I've been in the mood for some Wheel of Time lately and would like to play in the setting one day. I'm aware of the one and only RPG based on the property from many years ago. It is for the 3rd. edition of D&D. I recently purchased a copy to have in my collection.

I'm wondering if any out there have any idea how difficult it would be to run/play this game today and substitute the more streamlined D&D 5e rules in place of the parts of the 3e ruleset that are now streamlined in the more modern edition?

Has anyone tried this and/or considered it?

Dave 2

WoT rpg's small saving grace was it was (or was pretending to be) a full conversion of d20 rather than being "for" 3e, i.e. it had all its own classes and spells rather than just trying to be a setting supplement for 3e. Though in fact it was close enough to be convertible, this was somewhat to its detriment rather than benefit, it would have been a better game if it had struck out on its own more. I predict running 5e mechanics and declaring it to be Wheel of Time would result in the 5e drowning out the Wheel of Time-ness.

That last prediction might need some unpacking.

I played in what started as a Wheel of Time campaign. We had a couple good homebrew sessions with a small group, until the GM opened up the 3e books and classes to attract more players. Turned into pure D&D just off mechanics. The GM still tried to skin it as Wheel of Time at first, but eventually he acknowledged the obvious and leaned into running D&D with just more multi-classing and prestige class options.

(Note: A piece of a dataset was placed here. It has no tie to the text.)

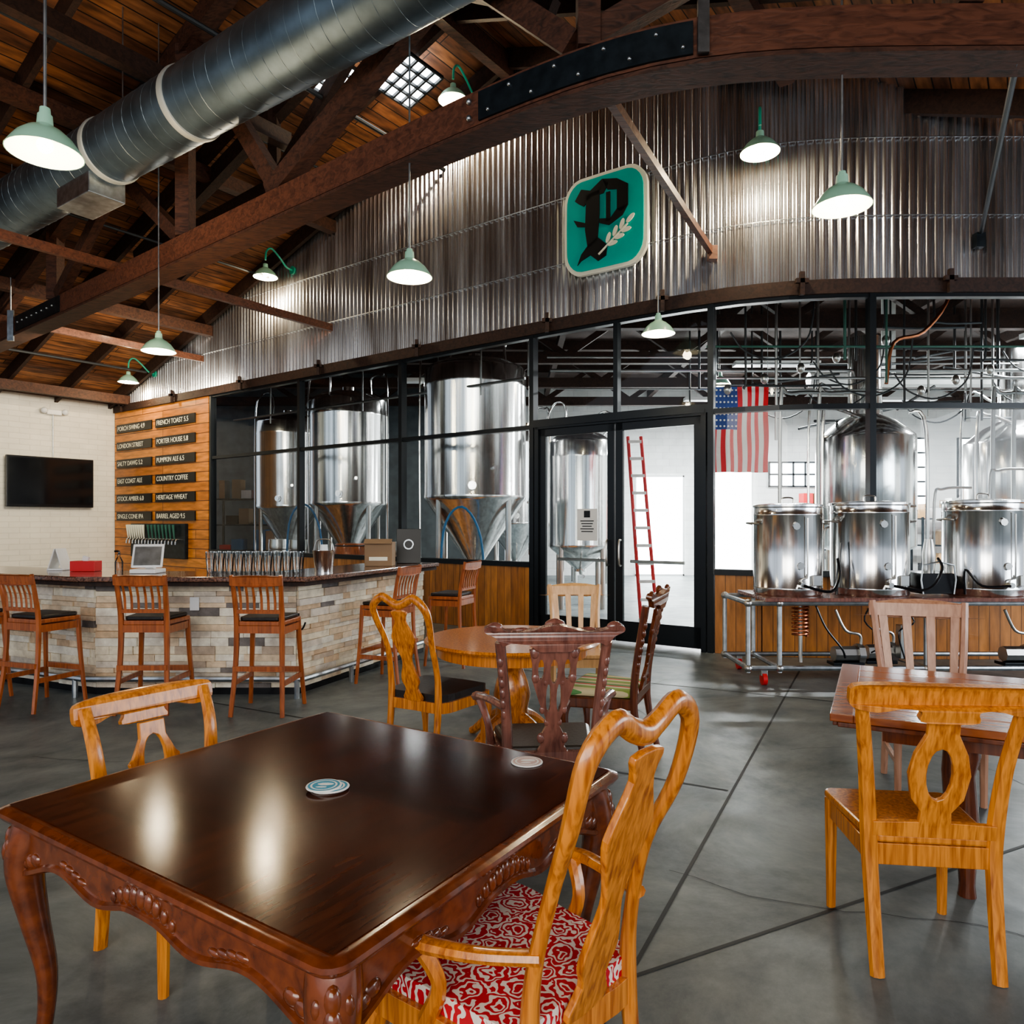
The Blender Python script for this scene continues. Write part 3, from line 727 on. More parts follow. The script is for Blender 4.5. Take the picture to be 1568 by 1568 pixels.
# storage racks with supplies
bm=[M['card'],M['white'],M['hose'],M['red'],M['blackp'],M['oakpale'],M['ssd']]
def rack(x,y,w,h,n):
    r=root('storage_rack',(x,y,0))
    L=[((sx*w/2,sy*.28,h/2),(.05,.05,h)) for sx in (-1,1) for sy in (-1,1)]
    L+=[((0,0,.15+(h-.2)*k/(n-1)),(w,.6,.04)) for k in range(n)]
    boxes('frame',L,M['steelblk'],r)
    vs=[];fs=[];mi=[]
    for k in range(n):
        z=.17+(h-.2)*k/(n-1); xx=-w/2+.08
        while xx<w/2-.2:
            bw=random.uniform(.14,.38); bh=random.uniform(.12,(h-.2)/(n-1)*.8)
            if random.random()<.85:
                o=len(vs); vs+=boxv((xx+bw/2,-.05,z+bh/2),(bw*.92,.35,bh)); fs+=[tuple(i+o for i in f) for f in BF]; mi+=[random.randrange(7)]*6
            xx+=bw
    mk('supplies',vs,fs,bm,r,mi=mi)
rack(9.2,20.4,2.2,2.1,4); rack(12.6,20.4,2.2,1.7,3); rack(7.6,15.3,1.4,1.6,3); rack(-6.9,18.9,1.6,2.2,4)

pp=root('brewery_pipework')
tubes('insulated_main',[([(5.2,12.6,4.05),(15,12.6,4.05)],.13,1,None,1),([(6.6,12.6,4.1),(6.6,12.6,5.6)],.12,1,None,1)],M['pipew'],pp)
L=[]
for i in range(5):
    z=3.5+.22*i; y=10.3+.5*i; L.append(([(2.9 if i%2 else .6,max(y,yw(.6)+.7),z),(13,max(y,10.7),z)],.012+.007*(i%3),1,None,1))
for i in range(16):
    x=2.9+.6*i+random.uniform(-.2,.2); y=10+random.uniform(0,1.5); zb=random.choice([2.7,3.1,3.4,3.6]); L.append(([(x,y,5.6),(x,y,zb)],.012+.012*random.random(),1,None,1))
for x in (3.85,6.9,7.2,4.4): L.append(([(x,10.3,.2),(x,10.3,3.2),(x+.15,10.3,3.4),(x+.9,10.3,3.4)],.028))
for i in range(8): 
    x=-5+.75*i; L.append(([(x,yw(x)+1.0,5.6),(x,yw(x)+1.0,3.6+.2*(i%3))],.014,1,None,1))
L.append(([(-6,yw(-6)+.9,3.75),(.2,yw(.2)+.9,3.75)],.022,1,None,1))
for i in range(7):
    x=4.2+.75*i; L.append(([(x,9.7,.1),(x,9.7,1.3+.25*(i%4)),(x+.12,9.7,1.5+.25*(i%4)),(x+.5,9.7,1.52+.25*(i%4))],.018))
tubes('pipes',L,M['pipes'],pp)
L=[]
for i in range(46):
    x=2.7+random.uniform(0,6.5); y=9.4+random.uniform(0,3); z=random.uniform(3.1,4.4)
    k=i%4
    if k==0: L.append(([(x,y,5.6),(x,y,z+.15),(x+.08,y,z),(x+random.uniform(.4,1.6),y,z)],.016))
    elif k==1: L.append(([(x,y,z),(x+random.uniform(.6,2.2),y+.4,z+random.uniform(-.1,.5))],.022,1,None,1))
    elif k==2: L.append(([(x,y,5.6),(x,y,z)],.02,1,None,1)); 
    else: L.append(([(x,y,z+.3),(x+.2,y,z+.05),(x+.6,y,z-.05),(x+1.0,y,z+.2),(x+1.1,y,z+.7)],.012))
tubes('dark_conduits',L,M['dpipe'],pp)
blobs('valve_bodies',[((3.0+.55*i,10.0+.1*(i%4),3.4+.17*(i%5)),.055,(1,1,1.4)) for i in range(12)],M['ssd'],pp)
tubes('green_pipes',[([(2.6,9.6,3.9),(9,9.6,3.9)],.016,1,None,1),([(4.4,9.5,5.5),(4.4,9.5,3.7)],.02,1,None,1),([(4.95,9.5,5.5),(4.95,9.5,3.4)],.016,1,None,1)],M['teald'],pp)
tubes('brass_hose',[([(5.9,9.6,5.4),(5.85,9.6,4.6),(5.5,9.6,4.1),(5.1,9.6,3.95),(5.0,9.6,3.4)],.025)],M['copper'],pp)

# flag
fl=root('american_flag',(2.85,10.2,0))
vs=[];fs=[];mi=[]; W=.78;H=1.22
for i in range(14):
    for j in range(15):
        x=W*i/13; z=3.48-H*j/14; vs.append((x,.03*sin(i*1.3)+.02*sin(j*.7+i*.4),z))
for i in range(13):
    for j in range(14):
        a=i*15+j; fs.append((a,a+1,a+16,a+15))
        mi.append(2 if (i<6 and j<7) else (0 if i%2==0 else 1))
mk('cloth',vs,fs,[M['flagr'],M['flagw'],M['blue']],fl,mi=mi)
blobs('stars',[((.04+.055*a_,-.05,3.42-.085*b_),.014,(1,.3,1)) for a_ in range(6) for b_ in range(7)],M['flagw'],fl)
tube('pole',[(-.05,0,3.5),(.85,0,3.5)],.012,M['galv'],fl,res=1)
tubes('cords',[([(0,0,3.5),(0,0,5.6)],.004,1,None,1),([(.78,0,3.5),(.78,0,5.6)],.004,1,None,1)],M['galv'],fl)
ld=root('leaning_ladder',(2.08,11.6,0))
tubes('rails',[([(0,0,0),(-.12,.55,3.0)],.03,1,None,1),([(.26,0,0),(.10,.55,3.0)],.03,1,None,1)],M['red'],ld)
beams('rungs',[((.0-.12*k/9,.05+.052*k,.3+.29*k),(.26-.16*k/9,.05+.052*k,.3+.29*k),.06,.05) for k in range(10)],M['white'],ld)

# ------------------------------------------------------------------ pilot brewing cart
ct=root('brewing_cart')
X0,X1,Y0,Y1=2.25,5.7,6.85,7.6
L=[]
def T(a,b,r=.024): return ([a,b],r,1,None,1)
for y in (Y0,Y1):
    L+= [T((X0,y,.78),(X1,y,.78)),T((X0,y,.16),(X1,y,.16))]
    for x in (X0,X0+.3,3.95,X1): L.append(T((x,y,.12),(x,y,.78)))
for x in (X0,X0+.3,3.95,X1): L+=[T((x,Y0,.16),(x,Y1,.16)),T((x,Y0,.78),(x,Y1,.78))]
tubes('pipe_frame',L,M['galv'],ct)
blobs('pipe_tees',[((x,y,z),.04,(1,1,1)) for x in (X0,X0+.3,3.95,X1) for y in (Y0,Y1) for z in (.16,.78)],M['ssd'],ct)
box('top_board',((X0+X1)/2+.1,(Y0+Y1)/2,.815),(X1-X0-.1,Y1-Y0+.1,.035),M['mahog2'],ct)
for i,(x,y) in enumerate([(X0+.15,Y0),(3.95,Y0),(X1,Y0),(X0+.15,Y1),(3.95,Y1),(X1,Y1)]):
    tube('caster_wheel_%d'%(i+1),[(x-.02,y,.06),(x+.02,y,.06)],.06,M['red'],ct,segs=20,res=1)
    box('caster_fork_%d'%(i+1),(x,y,.115),(.06,.05,.05),M['ssd'],ct)
hl=[(2.87+.075*cos(a*.6),7.15+.075*sin(a*.6),.42+.0035*a) for a in range(100)]
tube('copper_coil',hl,.012,M['copper'],ct,segs=6,res=1)
tube('coil_stand',[(2.87,7.15,.16),(2.87,7.15,.8)],.02,M['ssd'],ct,res=1)
def pump(x,y):
    tubes('pump_body',[([(x-.12,y,.27),(x+.1,y,.27)],.075,1,None,1),([(x+.1,y,.27),(x+.16,y,.27)],.1,1,None,1),([(x+.14,y,.3),(x+.14,y,.45),(x,y,.5),(x-.1,y,.7)],.014)],M['ssd'],ct)
    box('pump_base',(x,y,.18),(.3,.16,.03),M['black'],ct)
pump(3.25,7.0); pump(3.62,7.1); pump(4.9,7.0)
tubes('wiring',[([(3.5,6.95,.78),(3.4,6.93,.6),(3.6,6.92,.4),(3.45,6.9,.3)],.008),([(3.7,6.9,.8),(3.85,6.88,.6),(3.7,6.87,.5),(3.75,6.86,.25)],.008),([(2.9,6.9,.8),(3.0,6.88,.55),(3.15,6.87,.35),(3.2,6.9,.25)],.01)],M['blackp'],ct)
tubes('kettle_hoses',[([(2.76,6.8,.95),(3.0,6.75,.9),(3.12,6.85,1.05),(3.15,6.95,1.2)],.014),([(3.16,7.0,.85),(3.17,6.98,1.1),(3.2,7.0,1.35)],.014),([(3.6,6.78,.95),(3.9,6.74,.92),(4.1,6.85,1.1),(4.15,7.0,1.2)],.014),([(4.35,6.9,.86),(4.32,6.85,1.1),(4.45,6.8,.95),(4.7,6.77,.95)],.012)],M['blackp'],ct)
box('control_box',(3.78,6.95,.40),(.09,.1,.32),M['ssd'],ct)
def kettle(x,y,r,h):
    k=root('stainless_kettle',(x,y,.833))
    lathe('pot',[(.001,0),(r*.97,0),(r,.02),(r,.06),(r*1.01,.065),(r*1.01,.08),(r,.085),(r,h-.1),(r*1.01,h-.095),(r*1.01,h-.08),(r,h-.075),(r,h-.02),(r*1.035,h-.01),(r*1.035,h+.01),(r*.98,h+.015),(r*.5,h+.03),(.001,h+.035)],M['ss'],k,56)
    tubes('handles',[([(sx*r*.99,-.1,h-.18),(sx*(r+.06),-.08,h-.17),(sx*(r+.06),.08,h-.17),(sx*r*.99,.1,h-.18)],.01) for sx in (-1,1)]+[([(-.06,0,h+.03),(-.05,0,h+.08),(.05,0,h+.08),(.06,0,h+.03)],.008)],M['ssd'],k)
    tubes('valve',[([(0,-r*.98,.12),(0,-r-.07,.12)],.028,1,None,1),([(0,-r-.03,.12),(0,-r-.03,.17),(.05,-r-.04,.19)],.009),([(0,-r*.98,.3),(0,-r-.02,.3)],.035,1,None,1),([(.06,-r*.96,.22),(.06,-r-.02,.22),(.06,-r-.02,h-.12)],.008),([(-.04,-r*.98,h-.2),(-.04,-r-.015,h-.2)],.035,1,None,1)],M['ssd'],k)
    box('thermometer_box',(.16,-r*.95,.16),(.08,.05,.1),M['ssd'],k)
kettle(2.76,7.2,.325,.88); kettle(3.58,7.2,.36,.9); kettle(4.72,7.2,.36,.92)
bn=root('burner_controller',(4.15,7.15,.833))
box('case',(0,0,.12),(.32,.3,.2),M['blackp'],bn); tube('pump_head',[(0,0,.22),(0,0,.4),(0,0,.55)],[.05,.06,.04],M['ssd'],bn,segs=16)
tube('guard',[(-.15,-.16,.02),(-.15,-.16,.3),(.15,-.16,.3),(.15,-.16,.02)],.008,M['galv'],bn,res=2)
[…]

That was my first exposure to something that proved true over several systems: unaltered rulesets trump settings. Savage Worlds with an inexperienced GM trying to run a 19th century steampunk game (should be an absolute lay-up with Savage Worlds, that's a sweet spot for it), but didn't have a setting document or character guidelines, just put the core book on the table, just felt like Savage Worlds characters casting Bolt. GURPS swashbuckling pirates campaign but without the GM strictly limiting character options, turned into just GURPS power builds.

I'll point out the WoT rpg itself remains playable, albeit dated. Casters do outstrip martials at high levels, but its not quite as fast or as severe as in 3e proper.

My own preference now would be the Whitehack rpg, and make sure to work with all players on their characters fitting the world. But that's a pretty niche engine to try to hook players with.

5e might be easiest to get players for, but if those players don't know the Wheel of Time universe I predict you'll get what I experienced and find you're just playing D&D. If you do go this route though, spend some time reskinning or statting up Wheel of Time monsters, don't slip up and drop in kobolds and dragons. And the magic doesn't match at all, female Aes Sedai and a very few half-mad male Source users would require you to sharply limit class choice and spell selection and spell power/frequency to get even halfway there. So now you need players on board with playing mostly martials, maybe one or two Aes Sedai or wilders, and the casters don't get all the book spells.

In fact I see I've left the most obvious point to the last. 5e casters and spells don't match Wheel of Time at all. There's probably a way to do it, but you'd need players on board with taking a hatchet to the spell system and spell selection. The more you do it right, the harder the sell I see it being, unless they're independently fans of the novels.